İlk fark ettiğim şey trenlerdi. Evet evet raylar, trenler her yerdeydiler. Toplu taşımın mucizeler yaratabileceğini gösteriyorlardı. Sonra bisikletli insanlar göründü. Boğucu egzoz gazları yutmak yerine şehrin her yerindeki bisiklet “durakları sayesinde, bisiklete binip istediğiniz yere ulaşabiliyordunuz küçük bir ücret karşılığında. Arabalar mı? Sırf yayalara ne kadar saygılı olduklarını görmek için birkaç kere attım kendimi caddeye. Sonuç? Hala hayatta isem fren yapıp kibarca yol veren sürücüler sayesinde. Yayalara müthiş saygılılar. Avrupa’yı aslında kuralların ve kurallara saygının yaşattığını bir kez daha anlıyorsunuz. Tahmin edeceğiniz gibi İngilizce konuşmuyorlar ama Fransızca konuştuğunuz zaman gerçekten ellerinden geleni yapıyorlar size yardım etmek için. Bir yabancı Türkiye’de Türkçe konuşmaya çalıştığında nasıl sempatik geliyorsa, aynı sempatiyi burada da yaratınca işiniz kolaylaşıyor. Her ne kadar Avrupalılar için soğuk
deseler de insanlarla iletişim kurmayı biraz biliyorsanız aslında Fransızlarla konuşmak bile o kadar zor değil. Teknoloji mi? Biz duble yol yaptık diye sevinirken onlar Demirağlarla örmüşler dört bir yani. Biz Ankara-İstanbul’u en az 5 saatte kat edip yeni yeni hızlı tren rayları inşa ederken, adamlar 1000 km olan ülkenin kuzey ucu ile güney ucunu 4 saatte kat ediyorlar. Hani diyoruz ya “Adamlar yapmış abii yaaa” diye, hakikaten yapmışlar. Ama elbette ki bir Türk lokantasına girdiğinizde selamınızı verip muhabbete başladığınızda, hissediyorsunuz tekrar insanımızın sıcaklığını, o iyiliğini ve saflığını. Fransa’da kızlı erkekli yurtta kalan birisi olarak, Türk mantığıyla yemeğinizi herkesle paylaşırken, aslında “rızkını paylaşmak” fikrinin onlara nasıl da yabancı olduğunu anlıyorsunuz. Ve aslında bu denli düzene, bu denli güce, teknolojiye, varlığa rağmen “abii bişeyler eksik lan sanki” diyorsunuz içinizden. O sıcaklığı aramış oluyorsunuz aslında.
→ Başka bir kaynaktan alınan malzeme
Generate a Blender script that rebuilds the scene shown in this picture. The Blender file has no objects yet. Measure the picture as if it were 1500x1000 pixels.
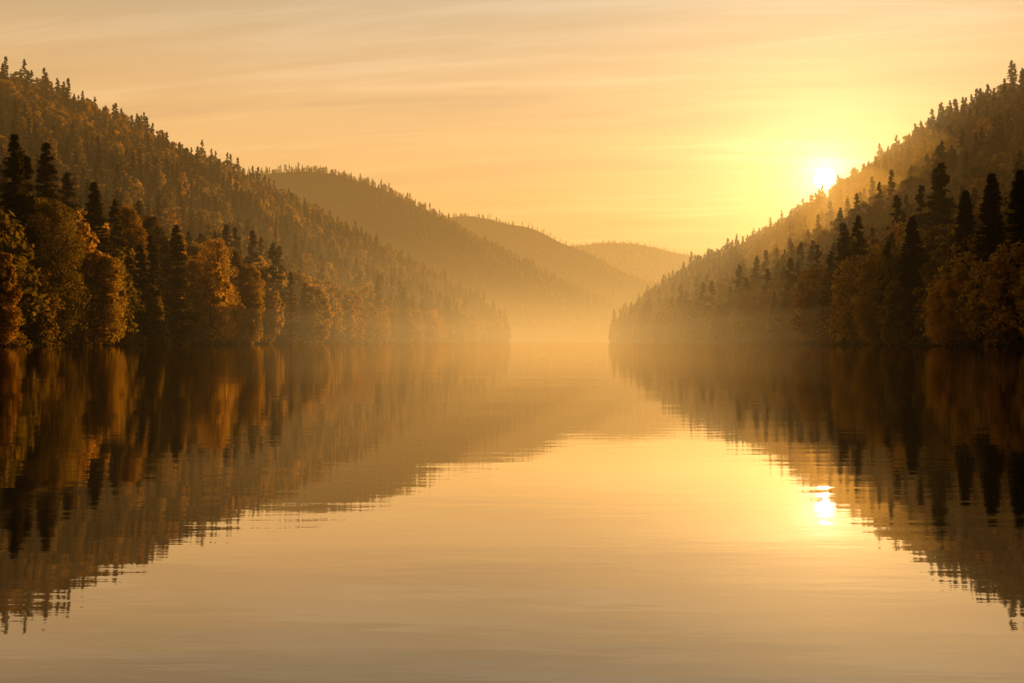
import bpy, math, random, bmesh
import numpy as np
from mathutils import noise, Vector
rng=np.random.default_rng(7); random.seed(7)
scene=bpy.context.scene
F=1458.0; CH=0.8
scene.view_settings.view_transform='Standard'
scene.view_settings.look='None'
scene.view_settings.exposure=0

# ---------------- camera
cam=bpy.data.cameras.new('camera'); co=bpy.data.objects.new('camera',cam)
scene.collection.objects.link(co); scene.camera=co
cam.lens=35; cam.sensor_width=36; cam.clip_end=40000; cam.clip_start=0.1
co.location=(0,0,CH); co.rotation_euler=(math.radians(90),0,0)

# ---------------- sun
sd=Vector((458,F,238)).normalized()
elev=math.asin(sd.z); az=math.atan2(sd.x,sd.y)
sl=bpy.data.lights.new('sun','SUN'); sl.energy=9; sl.angle=math.radians(0.5); sl.color=(1,.59,.19)
so=bpy.data.objects.new('sun',sl); scene.collection.objects.link(so)
so.rotation_euler=sd.to_track_quat('Z','Y').to_euler()

# ---------------- node helpers
class NT:
    def __init__(s,nt): s.nt=nt; nt.nodes.clear()
    def n(s,t,**k):
        x=s.nt.nodes.new(t)
        for a,b in k.items(): setattr(x,a,b)
        return x
    def l(s,a,b): s.nt.links.new(a,b)
    def m(s,op,a,b=None,c=None,clamp=False):
        x=s.n('ShaderNodeMath',operation=op); x.use_clamp=clamp
        for i,v in enumerate((a,b,c)):
            if v is None: continue
            if isinstance(v,(int,float)): x.inputs[i].default_value=v
            else: s.l(v,x.inputs[i])
        return x.outputs[0]
    def vm(s,op,a,b=None,sc=None):
        x=s.n('ShaderNodeVectorMath',operation=op)
        for i,v in enumerate((a,b)):
            if v is None: continue
            if isinstance(v,(tuple,list,Vector)): x.inputs[i].default_value=v
            else: s.l(v,x.inputs[i])
        if sc is not None:
            if isinstance(sc,(int,float)): x.inputs['Scale'].default_value=sc
            else: s.l(sc,x.inputs['Scale'])
        return x
    def ramp(s,f,pts,interp='LINEAR'):
        x=s.n('ShaderNodeValToRGB'); r=x.color_ramp; r.interpolation=interp
        while len(r.elements)<len(pts): r.elements.new(0.5)
        for e,(p,c) in zip(r.elements,pts): e.position=p; e.color=(*c,1)
        s.l(f,x.inputs[0]); return x.outputs[0]
    def mix(s,f,a,b,bt='MIX'):
        x=s.n('ShaderNodeMix',data_type='RGBA',blend_type=bt)
        for i,v in ((0,f),(6,a),(7,b)):
            if isinstance(v,(int,float)): x.inputs[i].default_value=v
            elif isinstance(v,tuple): x.inputs[i].default_value=(*v,1)
            else: s.l(v,x.inputs[i])
        return x.outputs[2]
def mat(name):
    m=bpy.data.materials.new(name); m.use_nodes=True; return m,NT(m.node_tree)

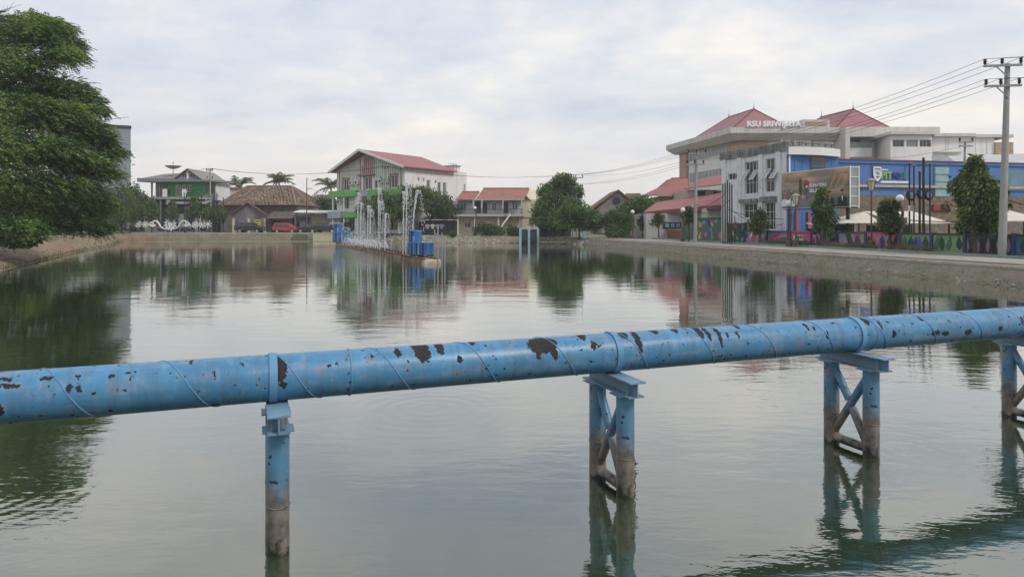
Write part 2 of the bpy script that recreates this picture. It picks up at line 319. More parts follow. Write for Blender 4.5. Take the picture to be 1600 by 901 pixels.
# ---- water
def water_material():
    m = bpy.data.materials.new('pond_water'); m.use_nodes = True; t = m.node_tree; p = t.nodes['Principled BSDF']
    p.inputs['Roughness'].default_value = 0.03; p.inputs['IOR'].default_value = 2.65; p.inputs['Specular IOR Level'].default_value = 1.0
    tcn = t.nodes.new('ShaderNodeTexCoord'); vec = tcn.outputs['Object']
    def mth(op, a, b=None, c=None):
        n = t.nodes.new('ShaderNodeMath'); n.operation = op
        for i, q in enumerate((a, b, c)):
            if q is None: continue
            if hasattr(q, 'node'): t.links.new(q, n.inputs[i])
            else: n.inputs[i].default_value = q
        return n.outputs[0]
    def noise(sc_, det, sx=1, sy=1, off=0, ro=0.5, dist=0):
        mp = t.nodes.new('ShaderNodeMapping'); mp.inputs['Scale'].default_value = (sx, sy, 1); mp.inputs['Location'].default_value = (off, off * .7, 0); t.links.new(vec, mp.inputs[0])
        n = t.nodes.new('ShaderNodeTexNoise'); n.inputs['Scale'].default_value = sc_; n.inputs['Detail'].default_value = det; n.inputs['Roughness'].default_value = ro; n.inputs['Distortion'].default_value = dist
        t.links.new(mp.outputs[0], n.inputs['Vector']); return n.outputs[0]
    def mapr(s, a, b, c, d):
        n = t.nodes.new('ShaderNodeMapRange'); t.links.new(s, n.inputs[0])
        for i, q in enumerate((a, b, c, d)): n.inputs[i + 1].default_value = q
        return n.outputs[0]
    sp = t.nodes.new('ShaderNodeSeparateXYZ'); t.links.new(vec, sp.inputs[0])
    patch = mth('MULTIPLY', mapr(noise(0.30, 3, 0.6, 1.2, 3), 0.36, 0.62, 0.22, 1.0), mapr(sp.outputs[1], 7.0, 26.0, 1.8, 0.75))          # calm and ruffled patches
    h = mth('MULTIPLY', noise(0.8, 4, 0.7, 1.3, 0, 0.45, 0.4), 0.0075)
    h = mth('ADD', h, mth('MULTIPLY', mth('MULTIPLY', noise(3.2, 4, 0.6, 1.5, 11, 0.5, 0.3), patch), 0.0030))
    h = mth('ADD', h, mth('MULTIPLY', mth('MULTIPLY', noise(11, 2, 0.7, 1.4, 5, 0.5), patch), 0.0008))
    # rings spreading from a few spots (fish and dripping water) and from the fountain
    def rings(x, y, k, amp, r0, phase=0.0):
        a = mth('SUBTRACT', sp.outputs[0], x); b = mth('SUBTRACT', sp.outputs[1], y)
        r = mth('SQRT', mth('ADD', mth('MULTIPLY', a, a), mth('MULTIPLY', b, b)))
        s = mth('SINE', mth('MULTIPLY', r, k)); e = mth('EXPONENT', mth('MULTIPLY', mth('MULTIPLY', r, r), -1.0 / (r0 * r0)))
        return mth('MULTIPLY', mth('MULTIPLY', s, e), amp)
    for a in ((-4.9, 6.3, 40, 0.00045, 0.9), (-1.1, 9.3, 27, 0.0006, 1.3), (4.4, 7.6, 34, 0.0004, 0.8)): h = mth('ADD', h, rings(*a))
    a = mth('ADD', mth('MULTIPLY', mth('SUBTRACT', sp.outputs[0], -13.5), 0.93), mth('MULTIPLY', mth('SUBTRACT', sp.outputs[1], 66), 0.36))   # distance across the fountain line
    b = mth('ADD', mth('MULTIPLY', mth('SUBTRACT', sp.outputs[0], -13.5), -0.36), mth('MULTIPLY', mth('SUBTRACT', sp.outputs[1], 66), 0.93))
    near = mth('EXPONENT', mth('MULTIPLY', mth('ADD', mth('MULTIPLY', mth('MULTIPLY', a, a), 0.02), mth('MULTIPLY', mth('MULTIPLY', b, b), 0.0022)), -1))
    h = mth('ADD', h, mth('MULTIPLY', mth('MULTIPLY', noise(2.4, 3, 1, 1, 21), near), 0.06))
    bp = t.nodes.new('ShaderNodeBump'); bp.inputs['Strength'].default_value = 1; bp.inputs['Distance'].default_value = 1.0
    t.links.new(h, bp.inputs['Height']); t.links.new(bp.outputs[0], p.inputs['Normal'])
    mx = t.nodes.new('ShaderNodeMix'); mx.data_type = 'RGBA'; t.links.new(mapr(noise(0.12, 3, off=40), 0.35, 0.65, 0, 1), mx.inputs[0])
    mx.inputs[6].default_value = (0.024, 0.040, 0.019, 1); mx.inputs[7].default_value = (0.036, 0.053, 0.028, 1); t.links.new(mx.outputs[2], p.inputs['Base Color'])
    # murky body under a mirror skin whose strength grows towards grazing angles
    p.inputs['Specular IOR Level'].default_value = 0.0; p.inputs['Roughness'].default_value = 0.6
    lw = t.nodes.new('ShaderNodeLayerWeight'); lw.inputs['Blend'].default_value = 0.5; t.links.new(bp.outputs[0], lw.inputs['Normal'])
    fac = mth('ADD', mth('MULTIPLY', mth('POWER', lw.outputs['Facing'], 2.6), 0.90), 0.09)
    gl = t.nodes.new('ShaderNodeBsdfGlossy'); gl.inputs['Roughness'].default_value = 0.02; gl.inputs['Color'].default_value = (1.0, 1.0, 0.97, 1); t.links.new(bp.outputs[0], gl.inputs['Normal'])
    ms = t.nodes.new('ShaderNodeMixShader'); t.links.new(fac, ms.inputs[0]); t.links.new(p.outputs[0], ms.inputs[1]); t.links.new(gl.outputs[0], ms.inputs[2]); t.links.new(ms.outputs[0], t.nodes['Material Output'].inputs[0])
    return m
wt = MB(); wt.poly([(-66, -14, 0), (30, -14, 0), (30, 116, 0), (-66, 116, 0)])
tag(wt.build('water', water_material(), norm=False), kind='structure')
# ---- green film of algae drifting against the far left shore
al = MB(); rr = random.Random(3)
def blob(cx, cy, rx, ry, m=18):
    return [(cx + rx * math.cos(2 * math.pi * k / m) * rr.uniform(.8, 1.15), cy + ry * math.sin(2 * math.pi * k / m) * rr.uniform(.8, 1.15), 0.006) for k in range(m)]
for c in ((-52, 104, 6, 4.2), (-43, 105, 6, 4.4), (-34, 105.5, 5.5, 4.2), (-27.5, 105, 3, 3.4)): al.poly(blob(*c)); al.v[-18:] = [(x, y, 0.006 + 0.002 * (len(al.f))) for x, y, z in al.v[-18:]]
tag(al.build('algae_film', mat('algae', (0.20, 0.235, 0.13), 0.35, 0.25, 0.6), norm=False), 'pale green film of algae floating along the far wall', 'algae', kind='stuff')
# ---- promenade of the right bank: edge, gutter, paved walk, teal kerb, planting bed, all at the level of the bank top
pave = mat('worn_paving', (0.33, 0.30, 0.26), 0.9, 0.16, 1.0, dirt=((0.24, 0.21, 0.17), 0.45, 0.7))
pale_edge = mat('pale_kerb', (0.46, 0.42, 0.36), 0.85, 0.12, 2, dirt=((0.3, 0.27, 0.22), 0.4, 1.3))
teal = mat('teal_kerb_paint', (0.17, 0.27, 0.26), 0.8, 0.18, 2, dirt=((0.25, 0.25, 0.22), 0.45, 1.6))
bed = mat('bed_soil', (0.12, 0.095, 0.07), 0.95, 0.35, 1.5, bump=0.04, bscale=4, dirt=((0.07, 0.09, 0.03), 0.4, 0.8))
asphalt = mat('asphalt', (0.06, 0.06, 0.062), 0.9, 0.2, 1.0, dirt=((0.11, 0.1, 0.09), 0.4, 0.4))
YS = [14, 20, 26, 33, 41, 50, 60, 70, 80, 90]
Xk = lambda y: Xw(y) + 1.38; Xt = lambda y: Xm(y) - 1.75
def strip(name, fa, fb, z0, z1, mt):
    mb = MB()
    for a, b in zip(YS[:-1], YS[1:]):
        mb.hull([(fa(a), a, z0), (fb(a), a, z0), (fb(b), b, z0), (fa(b), b, z0)], [(fa(a), a, z1), (fb(a), a, z1), (fb(b), b, z1), (fa(b), b, z1)])
    return tag(mb.build(name, mt), kind='structure')
strip('bank_edge', lambda y: Xk(y) - .12, lambda y: Xk(y) + .18, 0.5, 0.76, pale_edge)
strip('gutter', lambda y: Xk(y) + .18, lambda y: Xk(y) + .95, 0.6, 0.704, stone)
strip('pavement', lambda y: Xk(y) + .95, lambda y: Xt(y) - .2, 0.6, 0.80, pave)
strip('kerb', lambda y: Xt(y) - .2, Xt, 0.6, 0.95, teal)
strip('planting_bed', Xt, lambda y: Xm(y) + .05, 0.6, 0.86, bed)
# ---- street along the far shore
rd = MB(); rd.poly([(-70, 111.6, 1.215), (-36, 112.2, 1.215), (-26, 112.2, 1.2), (-24, 117.8, 1.2), (-36, 118.4, 1.215), (-72, 117.8, 1.215)])
tag(rd.build('road', asphalt, norm=False), kind='structure')
kb = MB(); kb.hull([(-62, 111.2, 1.1), (-26, 111.75, 1.1), (-26, 111.95, 1.1), (-62, 111.4, 1.1)], [(-62, 111.2, 1.32), (-26, 111.75, 1.32), (-26, 111.95, 1.32), (-62, 111.4, 1.32)])
tag(kb.build('far_kerb', pale_edge), kind='structure')
# ---- pale block and dark steps at the end of the far wall
t = thing('landing_steps', 'dark stone steps in the far shore wall beside a pale block', 'steps', (-34.0, 109.7, 0))
for k in range(4): MB().box(-1.1, 1.1, -0.25 * (4 - k), 0.2, 0.27 * k, 0.27 * (k + 1) - 0.003).build('step', stone, t)
t = thing('landing_block', 'pale cream concrete block on the far shore wall', 'block', (-29.8, 109.6, 0))
MB().box(-2.0, 2.0, -0.5, 0.3, -0.4, 1.12).build('body', mat('cream_concrete', (0.58, 0.50, 0.36), 0.85, 0.1, 1, streak=((0.3, 0.27, 0.2), 0.3, 2)), t); MB().box(-2.06, 2.06, -0.56, 0.36, 1.123, 1.2).build('cap', pale_edge, t)

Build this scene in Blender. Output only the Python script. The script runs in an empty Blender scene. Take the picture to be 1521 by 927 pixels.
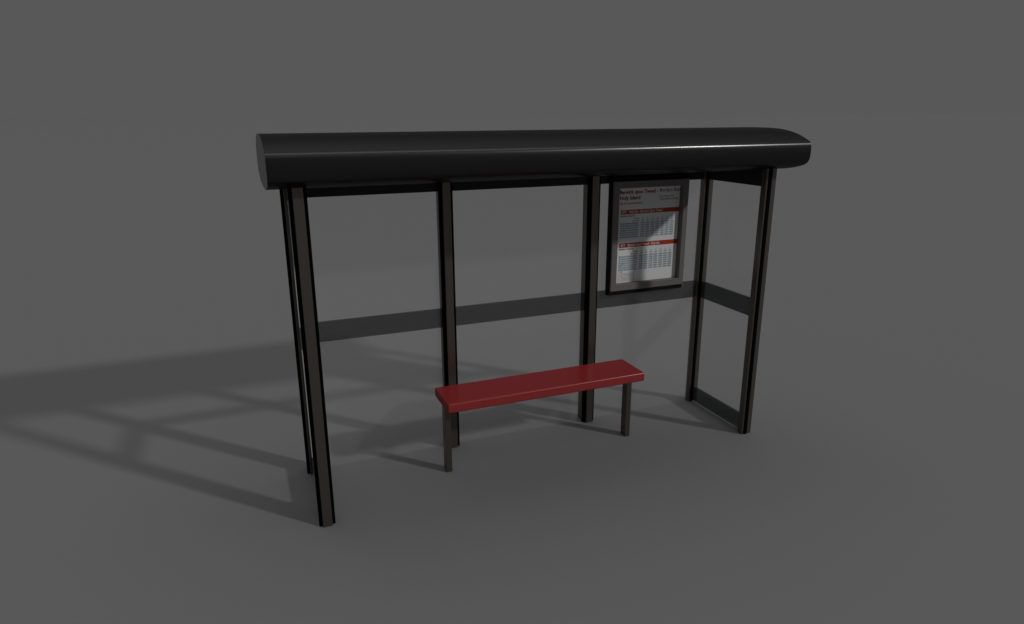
import bpy, bmesh, math
from mathutils import Vector, Matrix
S = bpy.context.scene
C = S.collection

# ---------------------------------------------------------------- materials
def srgb(r, g, b):
    f = lambda c: (c/12.92 if c <= .04045 else ((c+.055)/1.055)**2.4)
    return (f(r/255), f(g/255), f(b/255), 1)

def mat(name, col, rough=.5, metal=0., spec=.5, vary=.0, scale=12., bump=0., coat=0.):
    m = bpy.data.materials.new(name); m.use_nodes = True
    nt = m.node_tree; p = nt.nodes['Principled BSDF']
    p.inputs['Base Color'].default_value = (*col[:3], 1)
    p.inputs['Roughness'].default_value = rough
    p.inputs['Metallic'].default_value = metal
    p.inputs['Specular IOR Level'].default_value = spec
    p.inputs['Coat Weight'].default_value = coat
    if vary or bump:
        tc = nt.nodes.new('ShaderNodeTexCoord'); n = nt.nodes.new('ShaderNodeTexNoise')
        n.inputs['Scale'].default_value = scale; n.inputs['Detail'].default_value = 6
        nt.links.new(tc.outputs['Object'], n.inputs['Vector'])
        if vary:
            mr = nt.nodes.new('ShaderNodeMapRange')
            mr.inputs['From Min'].default_value = .3; mr.inputs['From Max'].default_value = .7
            mr.inputs['To Min'].default_value = max(0, rough-vary); mr.inputs['To Max'].default_value = rough+vary
            nt.links.new(n.outputs['Fac'], mr.inputs['Value'])
            nt.links.new(mr.outputs['Result'], p.inputs['Roughness'])
        if bump:
            b = nt.nodes.new('ShaderNodeBump'); b.inputs['Strength'].default_value = bump
            b.inputs['Distance'].default_value = .002
            nt.links.new(n.outputs['Fac'], b.inputs['Height']); nt.links.new(b.outputs['Normal'], p.inputs['Normal'])
    return m

def satin(name, col, g1, r1, g2, r2, graze=0.):
    """dull coat: a diffuse base under a narrow and a wide weak sheen"""
    m = bpy.data.materials.new(name); m.use_nodes = True
    nt = m.node_tree; nt.nodes.remove(nt.nodes['Principled BSDF']); out = nt.nodes['Material Output']
    d = nt.nodes.new('ShaderNodeBsdfDiffuse'); d.inputs['Color'].default_value = (*col, 1)
    last = d
    for g, r in ((g2, r2), (g1, r1)):
        gl = nt.nodes.new('ShaderNodeBsdfGlossy'); gl.inputs['Roughness'].default_value = r
        gl.inputs['Color'].default_value = (1, 1, 1, 1)
        mx = nt.nodes.new('ShaderNodeMixShader'); mx.inputs[0].default_value = g
        nt.links.new(last.outputs[0], mx.inputs[1]); nt.links.new(gl.outputs[0], mx.inputs[2]); last = mx
    if graze:
        lw = nt.nodes.new('ShaderNodeLayerWeight')
        pw = nt.nodes.new('ShaderNodeMath'); pw.operation = 'POWER'; pw.inputs[1].default_value = 5
        ml = nt.nodes.new('ShaderNodeMath'); ml.operation = 'MULTIPLY'; ml.inputs[1].default_value = graze
        lw.inputs['Blend'].default_value = .5
        nt.links.new(lw.outputs['Facing'], pw.inputs[0]); nt.links.new(pw.outputs[0], ml.inputs[0])
        gl = nt.nodes.new('ShaderNodeBsdfGlossy'); gl.inputs['Roughness'].default_value = .25
        gl.inputs['Color'].default_value = (1, 1, 1, 1)
        mx = nt.nodes.new('ShaderNodeMixShader'); nt.links.new(ml.outputs[0], mx.inputs[0])
        nt.links.new(last.outputs[0], mx.inputs[1]); nt.links.new(gl.outputs[0], mx.inputs[2]); last = mx
    nt.links.new(last.outputs[0], out.inputs['Surface'])
    return m

def film(name, col, alpha, tint=(1, 1, 1), rough=.4, glaze=False):
    """a see-through sheet: part clear, part a surface that scatters light"""
    m = bpy.data.materials.new(name); m.use_nodes = True
    nt = m.node_tree; p = nt.nodes['Principled BSDF']; out = nt.nodes['Material Output']
    p.inputs['Base Color'].default_value = (*col[:3], 1); p.inputs['Roughness'].default_value = rough
    p.inputs['Specular IOR Level'].default_value = .3
    t = nt.nodes.new('ShaderNodeBsdfTransparent'); t.inputs['Color'].default_value = (*tint, 1)
    mx = nt.nodes.new('ShaderNodeMixShader'); mx.inputs[0].default_value = alpha
    nt.links.new(t.outputs[0], mx.inputs[1]); nt.links.new(p.outputs[0], mx.inputs[2])
    if glaze:
        gl = nt.nodes.new('ShaderNodeBsdfGlossy'); gl.inputs['Roughness'].default_value = .16
        fr_ = nt.nodes.new('ShaderNodeFresnel'); fr_.inputs['IOR'].default_value = 1.45
        ge = nt.nodes.new('ShaderNodeNewGeometry')
        inv = nt.nodes.new('ShaderNodeMath'); inv.operation = 'SUBTRACT'; inv.inputs[0].default_value = 1
        nt.links.new(ge.outputs['Backfacing'], inv.inputs[1])
        mul = nt.nodes.new('ShaderNodeMath'); mul.operation = 'MULTIPLY'
        nt.links.new(fr_.outputs[0], mul.inputs[0]); nt.links.new(inv.outputs[0], mul.inputs[1])
        hf = nt.nodes.new('ShaderNodeMath'); hf.operation = 'MULTIPLY'; hf.inputs[1].default_value = .45; nt.links.new(mul.outputs[0], hf.inputs[0]); mul = hf
        m2 = nt.nodes.new('ShaderNodeMixShader'); nt.links.new(mul.outputs[0], m2.inputs[0])
        nt.links.new(mx.outputs[0], m2.inputs[1]); nt.links.new(gl.outputs[0], m2.inputs[2]); mx = m2
    nt.links.new(mx.outputs[0], out.inputs['Surface'])
    return m

M_ground = mat('matte_grey_floor', (.2, .2, .2), .95, spec=.0)
M_roof = satin('black_satin_roof', (.0026, .0023, .0023), .036, .20, .018, .36, graze=.07)
M_cap = mat('grey_end_cap', (.22, .22, .22), .6, spec=.2)
M_post = mat('dark_brown_metal', (.156, .137, .122), .36, metal=.85, spec=.3)
M_rubber = mat('black_rubber', (.0012, .0012, .0012), .7, spec=.04)
M_beam = mat('black_header', (.028, .028, .028), .5, spec=.15)
M_seat = satin('red_painted_seat', (.330, .022, .025), .055, .21, .016, .42)
M_case = mat('grey_case_frame', (.185, .173, .165), .45, spec=.3, vary=.04, scale=16)
M_lip = mat('case_rail', (.008, .008, .008), .6, spec=.1)
M_back = mat('case_backboard', (.22, .22, .22), .6, spec=.2)
M_paper = mat('white_paper', (.86, .86, .86), .5, spec=.25)
M_red = mat('red_ink', (.46, .050, .022), .5, spec=.2)
M_darkred = mat('dark_red_ink', (.32, .006, .012), .5, spec=.2)
M_grey = mat('grey_ink', (.12, .12, .13), .5, spec=.2)
M_blue = mat('blue_black_ink', (.035, .075, .115), .5, spec=.2)
M_tint = mat('pale_blue_ink', (.56, .67, .72), .5, spec=.2)
M_foot_highlight = mat('painted_foot_highlight', (.42, .44, .44), .5, spec=.2)  # pale colour stands in for the highlight along the pane foot
M_light_line = mat('painted_light_line', (.50, .54, .54), .4, spec=.3)  # pale colour stands in for light at the left pane's rear edge
M_glass = film('clear_pane', (.80, .80, .80), .036, glaze=True)
M_stripe = film('smoked_stripe', (.031, .031, .031), .57)
M_stripe_dark = film('smoked_dark_stripe', (.014, .020, .023), .68)

# ---------------------------------------------------------------- helpers
def obj(name, bm, m, parent=None, smooth=False):
    me = bpy.data.meshes.new(name); bmesh.ops.recalc_face_normals(bm, faces=bm.faces[:])
    bm.to_mesh(me); bm.free()
    if smooth:
        for p in me.polygons: p.use_smooth = True
    me.materials.append(m)
    o = bpy.data.objects.new(name, me); C.objects.link(o)
    if parent: o.parent = parent
    return o

def bx(bm, x0, x1, y0, y1, z0, z1, bev=0., seg=2):
    r = bmesh.ops.create_cube(bm, size=1)
    vs = r['verts']
    for v in vs:
        v.co = Vector(((x0+x1)/2+v.co.x*(x1-x0), (y0+y1)/2+v.co.y*(y1-y0), (z0+z1)/2+v.co.z*(z1-z0)))
    if bev:
        es = list({e for v in vs for e in v.link_edges})
        bmesh.ops.bevel(bm, geom=es, offset=bev, segments=seg, affect='EDGES', profile=.5)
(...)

2 hafta uzaklaşmaya görsün her anı “son dakika” haberleri ile yaşayan bir ülke olduğumuzu hatırladım aslında buradaki haberler ve gazetelerle ülkemdeki durumu karşılaştırdığım zaman. Fransız cumhurbaşkanının özel hayatı ve kaçamakları günlerce gündemi meşgul edebiliyorken, biz yolsuzluk, cemaat, operasyonlar, terör, eylemler ve daha niceleri ile günümüzü gün edebiliyoruz. Daha dün, hatta dünü geçin birkaç saat önce bir şey
tartışırken; şimdi başka bir şeyi tartışır oluyoruz. Ülkenin çivisi çıkıyor resmen. Ülkemizin insanları aslında özünde ne kadar iyi, temiz ve sıcak olsalar da aslında bu siyasi çekişmelerin, kutuplaşmanın, fanatikliğin ve cehaletin aslında bize ne kadar çok kaybettirdiğini göremiyoruz. Biz “sen şunu yaptın, sen şundan suçlusun, sen şöylesin, ben böyleyim” derken, “adamlar yapıyor abiii”. Zaten biz hep böyle kaybetmedik mi? Ne zaman bizi dıştan yıkmaya çalışsalar savaş alanlarında destanlar yazdık, içimize fitne soktular mı kaç tane imparatorluğumuzu kaybetmedik mi böyle? Unutmayalım bizim gidecek başka bir Türkiye’miz yok! Bu ülke ne herhangi bir siyasi partinin, ne herhangi dini/siyasi bir yapılanmanın ya da herhangi bir para babasının ya da elitler sınıfının. Evet belki o “adamlar” gibi düzenimiz yok ama en azından tarihimizden bu yürekli sıcak insanların neler başardığını ne savaşlara ne mücadelelere göğüs gerdiğini hepimiz biliyoruz. Artık yetmedi mi kendimize Fransız kalmak?